Circumference of the base of the circle $= 2\pi r$
(If the curved surface area of the cylinder is given, we can find the circumference of the base of the circle by dividing the curved surface area by the height of the cylinder.)
Facts about Base Area of a Cylinder
- The base area of an elliptical cylinder is the area of the ellipse at the base of the cylinder. It is given by ab, where a is the semi-major axis, and b is the semi-minor axis.
- The base area of the hollow cylinder is the area of the circular ring at its base. It is given by $(\pi R^{2} \;–\; \pi r^{2}) = \pi (R^{2} \;–\; r^{2})$, where R is the outer radius, and r is the inner radius.
Conclusion
In this article, we learned how to find the base area of a cylinder. We also learned how to use the base area of a cylinder to find the surface area and volume of a cylinder. Let’s solve a few examples and practice problems.

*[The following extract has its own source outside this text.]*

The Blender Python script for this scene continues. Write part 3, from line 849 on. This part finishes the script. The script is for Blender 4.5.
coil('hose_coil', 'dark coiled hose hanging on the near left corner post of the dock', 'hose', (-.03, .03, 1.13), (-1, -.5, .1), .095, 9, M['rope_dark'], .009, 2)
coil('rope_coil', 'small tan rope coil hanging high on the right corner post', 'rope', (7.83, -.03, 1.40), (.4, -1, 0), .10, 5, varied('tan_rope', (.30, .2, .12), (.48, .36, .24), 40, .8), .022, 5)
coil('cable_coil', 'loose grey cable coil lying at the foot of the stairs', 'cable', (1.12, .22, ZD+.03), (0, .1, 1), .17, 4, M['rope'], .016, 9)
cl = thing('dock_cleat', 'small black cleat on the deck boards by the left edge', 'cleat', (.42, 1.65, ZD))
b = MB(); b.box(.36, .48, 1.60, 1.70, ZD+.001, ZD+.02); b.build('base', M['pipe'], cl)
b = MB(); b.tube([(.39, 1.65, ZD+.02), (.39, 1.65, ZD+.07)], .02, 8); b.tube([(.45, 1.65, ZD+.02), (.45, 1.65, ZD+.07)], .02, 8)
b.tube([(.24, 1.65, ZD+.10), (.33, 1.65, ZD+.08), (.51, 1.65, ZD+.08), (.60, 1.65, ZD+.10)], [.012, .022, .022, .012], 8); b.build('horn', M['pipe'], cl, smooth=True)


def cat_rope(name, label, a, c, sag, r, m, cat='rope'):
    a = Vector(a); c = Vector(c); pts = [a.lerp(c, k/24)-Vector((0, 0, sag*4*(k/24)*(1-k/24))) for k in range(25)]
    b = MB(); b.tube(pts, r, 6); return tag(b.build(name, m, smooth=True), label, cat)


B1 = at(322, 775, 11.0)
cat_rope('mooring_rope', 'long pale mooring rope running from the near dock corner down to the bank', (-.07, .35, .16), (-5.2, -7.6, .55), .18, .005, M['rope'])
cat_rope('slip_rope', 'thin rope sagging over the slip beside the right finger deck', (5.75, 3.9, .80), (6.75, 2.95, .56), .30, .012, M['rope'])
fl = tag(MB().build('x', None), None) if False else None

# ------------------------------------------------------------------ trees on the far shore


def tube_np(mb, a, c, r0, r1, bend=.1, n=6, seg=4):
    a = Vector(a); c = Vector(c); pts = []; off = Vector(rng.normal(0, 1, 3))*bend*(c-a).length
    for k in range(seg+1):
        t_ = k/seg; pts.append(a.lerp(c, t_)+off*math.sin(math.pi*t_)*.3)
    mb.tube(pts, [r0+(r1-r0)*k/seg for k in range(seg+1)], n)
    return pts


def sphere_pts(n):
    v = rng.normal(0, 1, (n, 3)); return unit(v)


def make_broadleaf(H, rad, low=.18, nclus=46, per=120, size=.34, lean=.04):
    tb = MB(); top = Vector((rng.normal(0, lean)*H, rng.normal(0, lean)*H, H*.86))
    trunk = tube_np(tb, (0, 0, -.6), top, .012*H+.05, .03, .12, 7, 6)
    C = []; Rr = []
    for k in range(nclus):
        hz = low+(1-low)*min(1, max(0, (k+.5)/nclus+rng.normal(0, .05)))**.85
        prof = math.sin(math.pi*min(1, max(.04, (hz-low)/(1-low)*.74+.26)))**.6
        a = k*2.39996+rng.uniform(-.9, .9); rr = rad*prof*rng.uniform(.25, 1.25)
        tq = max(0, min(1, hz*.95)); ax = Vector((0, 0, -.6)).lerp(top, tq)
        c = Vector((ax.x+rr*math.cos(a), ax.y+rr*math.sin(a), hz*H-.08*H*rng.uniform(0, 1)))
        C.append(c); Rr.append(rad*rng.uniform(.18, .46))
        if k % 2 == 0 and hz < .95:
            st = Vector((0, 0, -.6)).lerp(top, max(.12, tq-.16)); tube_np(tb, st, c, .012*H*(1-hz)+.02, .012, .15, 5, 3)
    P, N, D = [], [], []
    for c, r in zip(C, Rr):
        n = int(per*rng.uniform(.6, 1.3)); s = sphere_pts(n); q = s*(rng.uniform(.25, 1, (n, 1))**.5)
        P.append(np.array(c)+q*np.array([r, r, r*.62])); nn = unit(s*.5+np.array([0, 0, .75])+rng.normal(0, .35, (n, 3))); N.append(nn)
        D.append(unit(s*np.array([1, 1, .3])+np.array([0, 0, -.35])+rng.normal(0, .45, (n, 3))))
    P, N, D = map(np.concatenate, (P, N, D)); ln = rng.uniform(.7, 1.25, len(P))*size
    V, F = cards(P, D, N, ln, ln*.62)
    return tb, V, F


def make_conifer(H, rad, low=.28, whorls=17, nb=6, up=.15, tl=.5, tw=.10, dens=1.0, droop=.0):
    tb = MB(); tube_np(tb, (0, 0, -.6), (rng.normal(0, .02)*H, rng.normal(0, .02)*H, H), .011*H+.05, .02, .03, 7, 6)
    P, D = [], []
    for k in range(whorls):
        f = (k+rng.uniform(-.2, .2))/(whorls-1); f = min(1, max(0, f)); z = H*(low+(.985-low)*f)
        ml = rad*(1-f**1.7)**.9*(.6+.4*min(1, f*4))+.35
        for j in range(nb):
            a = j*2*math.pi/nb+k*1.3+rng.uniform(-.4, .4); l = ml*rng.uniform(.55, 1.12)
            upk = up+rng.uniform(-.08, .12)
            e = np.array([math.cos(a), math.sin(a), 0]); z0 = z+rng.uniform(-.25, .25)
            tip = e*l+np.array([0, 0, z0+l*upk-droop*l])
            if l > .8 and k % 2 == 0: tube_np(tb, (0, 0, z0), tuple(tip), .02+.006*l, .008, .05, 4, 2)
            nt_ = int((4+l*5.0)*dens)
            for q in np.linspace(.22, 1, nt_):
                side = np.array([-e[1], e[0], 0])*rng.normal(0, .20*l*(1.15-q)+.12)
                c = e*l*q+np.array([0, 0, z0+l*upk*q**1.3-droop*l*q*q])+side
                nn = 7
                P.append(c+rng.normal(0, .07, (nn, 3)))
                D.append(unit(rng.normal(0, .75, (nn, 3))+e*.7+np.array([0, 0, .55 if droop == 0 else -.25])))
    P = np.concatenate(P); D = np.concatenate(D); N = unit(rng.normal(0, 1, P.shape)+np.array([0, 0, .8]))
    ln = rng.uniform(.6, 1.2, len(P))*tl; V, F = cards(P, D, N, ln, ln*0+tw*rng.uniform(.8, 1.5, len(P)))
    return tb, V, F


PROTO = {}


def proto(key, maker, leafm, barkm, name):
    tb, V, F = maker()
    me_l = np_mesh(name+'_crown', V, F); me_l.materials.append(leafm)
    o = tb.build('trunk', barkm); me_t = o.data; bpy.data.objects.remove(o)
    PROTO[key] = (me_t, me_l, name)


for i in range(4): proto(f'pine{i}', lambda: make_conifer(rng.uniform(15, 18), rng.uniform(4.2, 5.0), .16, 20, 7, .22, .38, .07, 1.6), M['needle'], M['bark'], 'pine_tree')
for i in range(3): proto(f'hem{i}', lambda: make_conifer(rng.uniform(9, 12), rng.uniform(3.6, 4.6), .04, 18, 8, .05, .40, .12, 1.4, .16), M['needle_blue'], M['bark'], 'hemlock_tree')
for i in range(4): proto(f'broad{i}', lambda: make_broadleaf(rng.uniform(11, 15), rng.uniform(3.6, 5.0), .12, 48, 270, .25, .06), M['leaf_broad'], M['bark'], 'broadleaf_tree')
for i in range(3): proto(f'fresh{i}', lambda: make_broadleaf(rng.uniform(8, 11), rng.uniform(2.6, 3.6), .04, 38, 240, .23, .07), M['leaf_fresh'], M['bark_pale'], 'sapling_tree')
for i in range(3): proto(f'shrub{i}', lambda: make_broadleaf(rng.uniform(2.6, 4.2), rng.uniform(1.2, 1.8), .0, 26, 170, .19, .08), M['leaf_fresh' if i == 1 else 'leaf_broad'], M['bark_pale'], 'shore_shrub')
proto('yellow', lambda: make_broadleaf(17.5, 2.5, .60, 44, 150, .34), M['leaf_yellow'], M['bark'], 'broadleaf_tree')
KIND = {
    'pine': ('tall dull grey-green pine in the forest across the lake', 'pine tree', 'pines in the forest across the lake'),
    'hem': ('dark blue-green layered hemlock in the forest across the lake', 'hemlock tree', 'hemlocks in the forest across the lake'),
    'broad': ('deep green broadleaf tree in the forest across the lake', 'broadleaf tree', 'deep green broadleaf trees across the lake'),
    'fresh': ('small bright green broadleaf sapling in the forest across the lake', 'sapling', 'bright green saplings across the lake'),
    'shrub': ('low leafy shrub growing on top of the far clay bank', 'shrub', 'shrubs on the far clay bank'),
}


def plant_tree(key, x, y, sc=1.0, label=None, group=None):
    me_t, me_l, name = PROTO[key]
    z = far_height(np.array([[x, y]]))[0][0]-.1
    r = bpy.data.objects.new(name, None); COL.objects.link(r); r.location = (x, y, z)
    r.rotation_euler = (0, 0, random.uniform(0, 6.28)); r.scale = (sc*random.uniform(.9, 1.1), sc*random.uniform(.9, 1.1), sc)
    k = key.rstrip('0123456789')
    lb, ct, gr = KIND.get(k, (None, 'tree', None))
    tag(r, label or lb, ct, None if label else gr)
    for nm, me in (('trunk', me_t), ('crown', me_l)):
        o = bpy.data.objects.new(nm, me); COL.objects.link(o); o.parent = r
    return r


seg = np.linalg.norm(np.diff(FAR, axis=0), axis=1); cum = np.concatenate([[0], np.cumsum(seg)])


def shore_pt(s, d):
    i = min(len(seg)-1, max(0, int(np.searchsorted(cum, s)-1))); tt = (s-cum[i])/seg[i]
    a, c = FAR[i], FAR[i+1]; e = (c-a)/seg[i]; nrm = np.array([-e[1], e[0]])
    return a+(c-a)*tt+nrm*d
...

Solved Examples on Base Area of a Cylinder
1. If the radius of the cylinder is 0.07 inches, what will be the base area?
Solution:
Radius (r) $= 0.07$ inches
Base Area $= \pi r^{2}$
$= \frac{22}{7} \times 0.07 \times 0.07$
$= 0.0154$ square inches
2. Find the radius of the cylinder if the base area is 346.5 square units.
Solution:
Let radius be r units.
Base Area $= \pi r^{2}$
$346.5 = \frac{22}{7} \times r^{2}$
$r^{2} = \frac{346.5 \times 7}{22}$
$r^{2} = 110.25$
$r = 10.5$ inches
3. The circumference of the base of the cylinder is 88 feet. Find the base area of the cylinder.
Solution:
Circumference of the base of the cylinder $= 2r
$88 = 2 \times \frac{22}{7} \times r$
$r = \frac{88 \times 7}{2 \times 22}$
$r = 2 \times 7$
$r = 14$ feet
Base Area $= \pi r^{2} = \frac{22}{7} \times 14 \times 14 = 616$ square feet
4. The total surface area of the cylinder is 880 square inches. The curved surface area of the cylinder is 572 square inches. Find the base area.
Solution:
Total Surface Area of the cylinder $= 880$ square inches
Curved Surface Area of the cylinder $= 572$ square inches
Total Surface Area $=$ Curved Surface Area $+$ (2 Base Area)

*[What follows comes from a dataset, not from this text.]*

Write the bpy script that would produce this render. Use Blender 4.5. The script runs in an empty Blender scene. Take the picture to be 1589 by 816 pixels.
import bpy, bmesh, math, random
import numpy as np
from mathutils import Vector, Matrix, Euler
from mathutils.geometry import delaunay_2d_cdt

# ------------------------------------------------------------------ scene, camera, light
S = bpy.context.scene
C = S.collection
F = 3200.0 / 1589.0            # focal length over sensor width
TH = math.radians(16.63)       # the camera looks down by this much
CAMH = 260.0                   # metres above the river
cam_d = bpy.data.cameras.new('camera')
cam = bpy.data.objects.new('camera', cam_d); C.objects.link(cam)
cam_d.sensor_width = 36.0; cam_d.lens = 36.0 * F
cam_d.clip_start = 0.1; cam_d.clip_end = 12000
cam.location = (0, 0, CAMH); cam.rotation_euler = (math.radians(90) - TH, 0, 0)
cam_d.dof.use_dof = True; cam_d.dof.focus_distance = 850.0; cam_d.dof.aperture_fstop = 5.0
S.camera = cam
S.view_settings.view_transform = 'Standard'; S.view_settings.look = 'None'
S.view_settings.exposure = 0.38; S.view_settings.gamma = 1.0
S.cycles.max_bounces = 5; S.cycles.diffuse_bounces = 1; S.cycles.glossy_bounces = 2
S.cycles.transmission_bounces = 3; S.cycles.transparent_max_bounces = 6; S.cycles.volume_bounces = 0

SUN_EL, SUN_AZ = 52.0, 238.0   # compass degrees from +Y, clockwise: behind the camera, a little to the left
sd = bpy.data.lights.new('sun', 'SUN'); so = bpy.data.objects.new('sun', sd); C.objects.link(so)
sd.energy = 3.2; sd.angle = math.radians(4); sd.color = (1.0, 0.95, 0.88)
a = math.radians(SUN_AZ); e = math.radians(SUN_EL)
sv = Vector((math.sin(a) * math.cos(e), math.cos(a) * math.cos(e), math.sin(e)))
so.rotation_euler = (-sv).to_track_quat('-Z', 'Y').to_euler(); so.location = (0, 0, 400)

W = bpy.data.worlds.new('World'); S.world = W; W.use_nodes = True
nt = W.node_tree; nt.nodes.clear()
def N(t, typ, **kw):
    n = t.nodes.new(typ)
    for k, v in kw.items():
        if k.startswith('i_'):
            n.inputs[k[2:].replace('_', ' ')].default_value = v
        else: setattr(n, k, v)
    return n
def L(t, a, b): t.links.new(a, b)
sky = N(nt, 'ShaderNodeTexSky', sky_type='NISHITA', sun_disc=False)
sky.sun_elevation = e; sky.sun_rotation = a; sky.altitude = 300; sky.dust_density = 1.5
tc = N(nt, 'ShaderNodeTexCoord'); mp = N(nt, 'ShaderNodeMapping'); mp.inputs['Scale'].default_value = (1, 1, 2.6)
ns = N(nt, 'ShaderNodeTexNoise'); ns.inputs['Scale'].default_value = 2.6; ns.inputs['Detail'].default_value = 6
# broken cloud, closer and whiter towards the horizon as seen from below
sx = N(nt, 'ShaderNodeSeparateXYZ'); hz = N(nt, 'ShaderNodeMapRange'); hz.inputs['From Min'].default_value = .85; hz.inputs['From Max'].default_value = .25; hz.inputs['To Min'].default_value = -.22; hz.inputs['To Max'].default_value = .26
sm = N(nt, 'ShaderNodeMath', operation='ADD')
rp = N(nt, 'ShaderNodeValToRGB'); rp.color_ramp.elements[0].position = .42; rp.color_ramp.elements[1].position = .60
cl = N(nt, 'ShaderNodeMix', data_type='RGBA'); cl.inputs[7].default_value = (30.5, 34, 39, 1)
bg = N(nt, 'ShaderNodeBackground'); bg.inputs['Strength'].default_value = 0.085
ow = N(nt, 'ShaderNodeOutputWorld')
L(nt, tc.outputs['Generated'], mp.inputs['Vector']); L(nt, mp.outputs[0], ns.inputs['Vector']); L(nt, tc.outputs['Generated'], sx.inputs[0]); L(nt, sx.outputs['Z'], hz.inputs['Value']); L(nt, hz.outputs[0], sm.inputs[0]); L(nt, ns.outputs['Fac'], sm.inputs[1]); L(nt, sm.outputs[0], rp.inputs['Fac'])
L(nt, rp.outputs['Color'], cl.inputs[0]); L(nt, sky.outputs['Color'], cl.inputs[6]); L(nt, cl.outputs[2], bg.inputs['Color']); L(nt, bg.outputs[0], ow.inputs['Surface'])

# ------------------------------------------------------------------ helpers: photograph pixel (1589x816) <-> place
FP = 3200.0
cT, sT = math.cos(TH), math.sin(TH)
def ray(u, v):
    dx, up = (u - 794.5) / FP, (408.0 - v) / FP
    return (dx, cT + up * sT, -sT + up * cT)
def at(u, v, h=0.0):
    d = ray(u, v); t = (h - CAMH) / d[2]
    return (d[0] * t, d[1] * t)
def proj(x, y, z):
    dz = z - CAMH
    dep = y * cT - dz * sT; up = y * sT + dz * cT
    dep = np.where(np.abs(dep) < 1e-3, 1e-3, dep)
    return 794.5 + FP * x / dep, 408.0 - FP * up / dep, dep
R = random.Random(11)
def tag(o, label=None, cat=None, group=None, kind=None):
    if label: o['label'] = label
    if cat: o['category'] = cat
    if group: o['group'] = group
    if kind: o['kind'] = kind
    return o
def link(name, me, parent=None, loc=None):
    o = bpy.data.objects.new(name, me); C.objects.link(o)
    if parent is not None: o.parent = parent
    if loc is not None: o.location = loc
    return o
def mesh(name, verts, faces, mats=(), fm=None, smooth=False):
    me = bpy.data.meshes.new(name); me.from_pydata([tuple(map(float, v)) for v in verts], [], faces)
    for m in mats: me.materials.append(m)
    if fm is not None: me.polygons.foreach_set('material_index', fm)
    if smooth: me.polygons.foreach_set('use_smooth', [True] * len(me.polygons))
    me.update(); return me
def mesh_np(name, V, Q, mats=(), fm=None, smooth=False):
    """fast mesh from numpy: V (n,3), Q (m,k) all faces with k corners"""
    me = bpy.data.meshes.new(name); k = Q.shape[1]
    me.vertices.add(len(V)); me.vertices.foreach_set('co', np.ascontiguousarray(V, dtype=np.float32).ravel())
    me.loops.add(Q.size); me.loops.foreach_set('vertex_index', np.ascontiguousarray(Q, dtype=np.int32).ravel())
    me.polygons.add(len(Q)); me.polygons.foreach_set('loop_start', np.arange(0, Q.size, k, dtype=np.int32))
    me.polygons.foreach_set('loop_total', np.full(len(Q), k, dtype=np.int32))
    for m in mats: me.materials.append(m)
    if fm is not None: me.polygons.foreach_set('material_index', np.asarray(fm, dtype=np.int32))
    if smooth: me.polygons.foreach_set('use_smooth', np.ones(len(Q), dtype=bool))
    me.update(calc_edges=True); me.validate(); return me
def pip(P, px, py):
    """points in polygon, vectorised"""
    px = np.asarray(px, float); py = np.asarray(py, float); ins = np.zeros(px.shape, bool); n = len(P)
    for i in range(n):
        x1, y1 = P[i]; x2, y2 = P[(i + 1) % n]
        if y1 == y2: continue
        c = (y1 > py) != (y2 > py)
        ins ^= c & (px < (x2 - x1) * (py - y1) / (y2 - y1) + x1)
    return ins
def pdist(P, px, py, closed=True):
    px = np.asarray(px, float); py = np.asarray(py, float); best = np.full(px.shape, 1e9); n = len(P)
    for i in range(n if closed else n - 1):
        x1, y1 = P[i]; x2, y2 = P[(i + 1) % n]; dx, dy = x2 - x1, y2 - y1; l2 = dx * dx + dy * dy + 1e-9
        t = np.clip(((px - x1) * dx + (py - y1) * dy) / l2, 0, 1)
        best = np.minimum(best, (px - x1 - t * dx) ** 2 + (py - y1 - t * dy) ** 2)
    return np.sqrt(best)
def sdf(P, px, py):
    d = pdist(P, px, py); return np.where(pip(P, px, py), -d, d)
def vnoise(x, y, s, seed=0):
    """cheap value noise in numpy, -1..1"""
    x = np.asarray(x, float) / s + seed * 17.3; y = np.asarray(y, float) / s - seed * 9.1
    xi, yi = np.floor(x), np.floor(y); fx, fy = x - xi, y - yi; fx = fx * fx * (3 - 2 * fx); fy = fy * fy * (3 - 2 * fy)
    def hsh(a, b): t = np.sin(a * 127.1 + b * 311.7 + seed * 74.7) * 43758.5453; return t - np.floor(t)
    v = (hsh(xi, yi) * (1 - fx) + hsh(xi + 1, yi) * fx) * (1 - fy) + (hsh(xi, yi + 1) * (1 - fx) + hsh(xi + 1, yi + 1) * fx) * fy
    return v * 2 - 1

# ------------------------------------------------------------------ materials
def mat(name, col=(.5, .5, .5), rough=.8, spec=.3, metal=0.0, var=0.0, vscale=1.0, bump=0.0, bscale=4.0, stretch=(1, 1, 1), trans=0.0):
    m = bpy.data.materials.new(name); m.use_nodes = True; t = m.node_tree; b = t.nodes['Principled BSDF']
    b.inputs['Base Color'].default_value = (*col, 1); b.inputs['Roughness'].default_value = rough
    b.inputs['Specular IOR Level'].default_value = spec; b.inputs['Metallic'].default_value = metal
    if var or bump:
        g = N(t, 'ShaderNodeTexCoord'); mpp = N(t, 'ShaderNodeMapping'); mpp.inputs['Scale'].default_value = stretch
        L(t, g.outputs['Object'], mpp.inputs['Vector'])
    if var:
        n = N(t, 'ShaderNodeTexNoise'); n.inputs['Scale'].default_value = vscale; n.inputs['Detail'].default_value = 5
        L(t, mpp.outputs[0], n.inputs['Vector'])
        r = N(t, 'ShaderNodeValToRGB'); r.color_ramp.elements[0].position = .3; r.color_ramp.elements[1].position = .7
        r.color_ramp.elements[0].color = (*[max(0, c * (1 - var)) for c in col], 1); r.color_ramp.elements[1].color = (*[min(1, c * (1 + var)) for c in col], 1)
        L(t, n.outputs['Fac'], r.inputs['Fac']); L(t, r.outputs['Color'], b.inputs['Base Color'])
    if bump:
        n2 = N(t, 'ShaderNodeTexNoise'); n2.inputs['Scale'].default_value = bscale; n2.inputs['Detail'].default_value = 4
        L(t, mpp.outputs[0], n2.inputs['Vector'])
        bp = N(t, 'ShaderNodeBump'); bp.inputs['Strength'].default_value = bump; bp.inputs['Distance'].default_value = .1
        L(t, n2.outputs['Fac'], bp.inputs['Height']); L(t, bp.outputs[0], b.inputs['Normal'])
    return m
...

$880 = 572 + $(2 Base Area)
2 Base Area $= 880 \;–\; 572$
2 Base Area $= 308$
Base Area $= \frac{308}{2} = 154$ square inches
5. What is the base area of the given cylinder?
Solution:
Radius $= r = 3.5$ units
Base Area $= \pi r^{2}$
Base Area $= \pi r^{2} = \frac{22}{7} \times 3.5 \times 3.5$
Base Area $= 38.5$ square units
Practice Problems on Base Area of a Cylinder
Base Area of a Cylinder - Definition, Formula, Examples, FAQs
If the radius of the cylinder is 1 inch, what will be the base area?
Radius $(r) = 1$ inch
Base Area $= \pi r^{2} = \frac{22}{7} \times 1 \times 1 \approx 3.14$ square inches
Find the radius of the cylinder if the base area is 1386 square feet.
Let radius be r inches.
Base Area $= \pi r^{2}$
$1386 = \frac{22}{7} \times r^{2}$
$r^{2} = \frac{1386 \times 7}{22} = 441$
$r = 21$feet
The base area of a cylinder with radius “r” is given by
Base area of a cylinder with radius “r” $=\pi r^{2}$
Find the base area of the cylinder if the volume is 440 cubic inches and height is 22 inches.

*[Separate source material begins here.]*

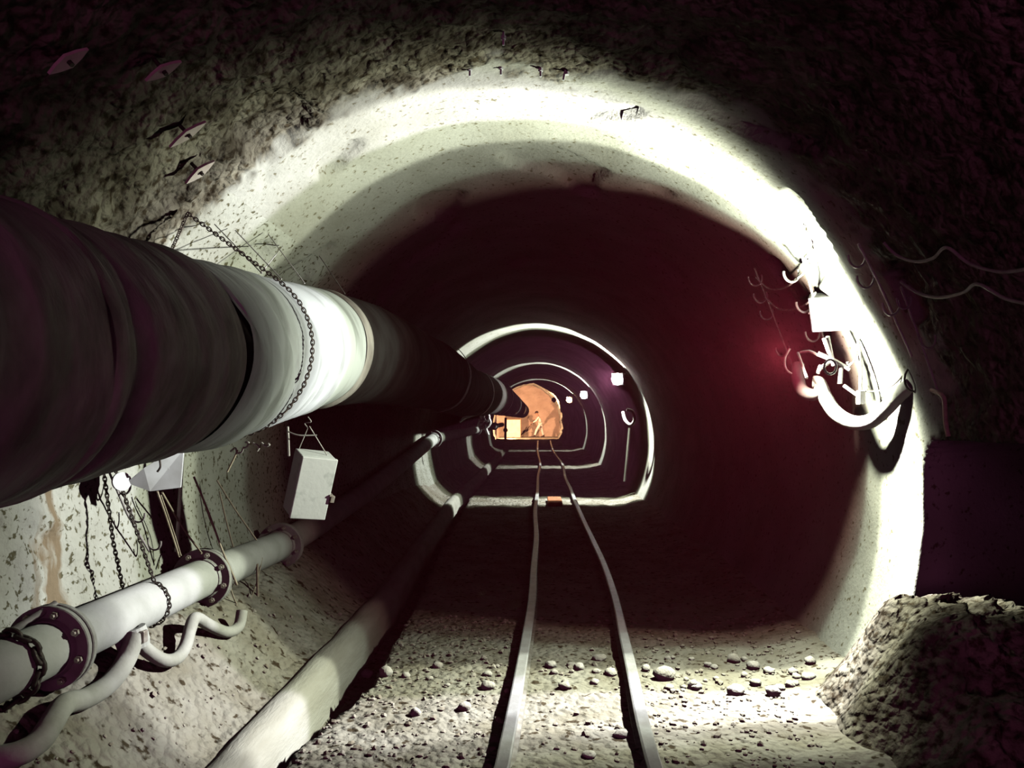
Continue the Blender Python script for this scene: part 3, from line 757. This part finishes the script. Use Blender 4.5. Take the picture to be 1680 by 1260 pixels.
# ------------------------------------------------------------------ rails
def rail(label, pts, zt=0.10):
    t = thing('rail', label, 'rail', (pts[0][0], 8, 0.0))
    path = smooth_path([Vector((x, dd, 0)) for x, dd in pts], 10)
    def sweep(sec, mname, nm):
        b = MB(); vs = []; fs = []; n = len(sec)
        for i, p in enumerate(path):
            tn = (path[min(i + 1, len(path) - 1)] - path[max(i - 1, 0)]).normalized(); sd = Vector((tn.y, -tn.x, 0))
            zb = lerp_table(FL, p.y) + 0.008 * noise.noise(Vector((p.x * 3, p.y * 0.7, 1)))
            for (u, v) in sec: vs.append(p + sd * u + Vector((0, 0, zb + v)))
        for i in range(len(path) - 1):
            for j in range(n):
                j2 = (j + 1) % n; fs.append([i * n + j, i * n + j2, (i + 1) * n + j2, (i + 1) * n + j])
        fs.append(list(range(n))); fs.append([len(vs) - 1 - q for q in range(n)])
        b.add(vs, fs, False); return b.build(nm, mname, t)
    sweep([(-0.032, zt - 0.03), (-0.034, zt - 0.006), (-0.026, zt), (0.026, zt), (0.034, zt - 0.006), (0.032, zt - 0.03)], 'rail', 'rail_head')
    sweep([(-0.007, zt - 0.024), (0.007, zt - 0.024), (0.009, 0.012), (-0.009, 0.012)], 'railside', 'rail_web')
    sweep([(-0.045, 0.012), (-0.045, -0.01), (0.045, -0.01), (0.045, 0.012), (0.009, 0.018), (-0.009, 0.018)], 'railside', 'rail_foot')
    return t
def railpts(pix, ztop):
    out = []
    for px, py in pix:
        d = (EYE - ztop) * F / (py - VY); out.append(((px - VX) / F * d, d))
    return out
L_ = railpts([(812, 1330), (826, 1250), (840, 1180), (852, 1115), (864, 1045), (873, 985), (876, 930), (880, 880), (878, 838), (882, 806)], 0.08)
R_ = railpts([(1098, 1330), (1072, 1250), (1051, 1170), (1036, 1100), (1022, 1040), (1010, 985), (992, 930), (973, 888), (950, 838), (937, 805)], 0.08)
L_ = [(L_[0][0] + 0.0, 1.0)] + L_ + [(-0.02, 20), (0.05, 25), (-0.05, 33), (-0.05, 42)]
R_ = [(R_[0][0] - 0.0, 1.0)] + R_ + [(0.72, 20), (0.80, 25), (0.66, 33), (0.66, 42)]
rail('left rail of the narrow track, thin and winding into the dark', L_)
rail('right rail of the narrow track, brighter one curving away from the wall', R_)

# ------------------------------------------------------------------ stones
rng = random.Random(11)
LT = sorted((d, x) for x, d in L_); RT_ = sorted((d, x) for x, d in R_)
gb = MB()
for i in range(3600):
    u = rng.random(); dd = 2.7 + 3.4 * u ** 1.1; x = rng.uniform(-2.05, 1.95)
    if ditch_l(dd) - 0.25 < x < ditch_r(dd) + 0.05: continue
    if x > 1.45 and 3.3 < dd < 4.7: continue
    if any(abs(x - lerp_table(q, dd)) < 0.075 for q in (LT, RT_)): continue
    if abs(x - 0.20) < 0.26 and rng.random() < 0.7: continue
    if x < ditch_l(dd) and rng.random() < 0.6: continue
    r = 0.006 + 0.016 * rng.random() ** 2.5
    V_, F_ = ico(1)
    gb.blob((x, dd, ground(x, dd) + r * 0.25), r, 1, 0.35, (1, rng.uniform(.7, 1.3), rng.uniform(.5, .9)), i)
tag(gb.build('gravel', 'gravel', origin=(0, 4, 0)), 'fine gravel strewn over the lit tunnel floor around the rails', 'gravel', kind='stuff')
def stone(label, px, py, wpx, hk_=0.65, group=None, seed=0):
    d = EYE * F / (py - VY)
    for _ in range(4):
        x = (px - VX) / F * d; d = (EYE - ground(x, d) - 0.01) * F / (py - VY)
    x = (px - VX) / F * d; r = wpx / 2 * d / F
    b = MB(); b.blob((x, d, ground(x, d) + r * hk_ * 0.55), r, 2, 0.28, (1, 0.85, hk_), seed)
    return tag(b.build('stone', 'stone'), label, 'stone', group)
stone('largest pale stone, rounded, lying right of the right rail at the light edge', 1090, 1112, 36, 0.75, seed=1)
stone('pale angular stone lying alone on the lit floor, halfway to the right wall', 1207, 1136, 28, 0.7, seed=2)
stone('oval pale stone just left of the largest stone near the right rail', 1060, 1098, 15, 0.9, seed=3)
stone('rounded pale stone on the lit floor between ditch and left rail', 762, 1162, 22, 0.8, seed=4)
stone('dark faced stone on the lit floor nearer the ditch', 682, 1170, 18, 0.8, seed=5)
stone('flat stone at the front of the track, beside the right rail', 1018, 1204, 26, 0.5, seed=6)
stone('flat stone at the very front, midway between the rails', 966, 1238, 24, 0.5, seed=7)
stone('pale stone with a peaked top at the dark edge near the right wall foot', 1268, 1138, 26, 0.8, seed=8)
SG = 'small stones at the edge of the light on the floor'
rs = random.Random(5)
for i in range(48):
    px = rs.choice([rs.uniform(1090, 1330), rs.uniform(1090, 1330), rs.uniform(890, 1010), rs.uniform(600, 830)])
    py = rs.uniform(1078, 1128)
    stone('small pale stone scattered in the dim strip where the lit floor turns dark', px, py, rs.uniform(8, 24), rs.uniform(0.5, 0.85), SG, 20 + i)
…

Volume $= 440$ cubic inches
Height $= 22$ inches
Volume $=$ Base Area $\times$ Height
$440 =$ Base Area $\times 22$ Base Area $= \frac{440}{22} = 20$ square inches
A cylinder has a base area of 153.86 square inches. Find the radius of the cylinder $(\pi = 3.14)$.
Base Area $= 153.86$ square inches
$\pi r^{2} = 153.86$
$3.14 \times r^{2} = 153.86$
$r^{2} = 49$
$r = 7$ in
Frequently Asked Questions about the Base Area of a Cylinder
What is the base area of the cuboid?
The base of a cuboid is a rectangle. The formula for the base area of the cuboid is Length $\times$ Breadth.
What is the base area of a cube?
The base of a cube is a square. The formula for the base area of the cuboid is Side ✕ Side.
Is the base area of the cylinder the same as the cone?
If the circular base of the cone and the circular base of the cylinder have the same radius, then the base area of a cone equals the base area of a cylinder.
What happens to the base area of the cylinder if the radius is doubled?
The base area of the cylinder will become four times if the radius gets doubled.
Original radius $= r$
Original base area of cylinder $= \pi r^{2}$
New radius $= 2r$
New base area of cylinder $= \pi (2r^{2}) = 4\pi r^{2}$
What happens to the base area of the cylinder if the radius is halved?
The base area of the cylinder will become one-fourth times the original area if the radius is half the original radius.
How can we find the area of the base of a cylinder?
The area of the base of a cylinder is the area of the circle at the base of the cylinder. It is given by $\pi r^{2}$, where r is the radius of the cylinder.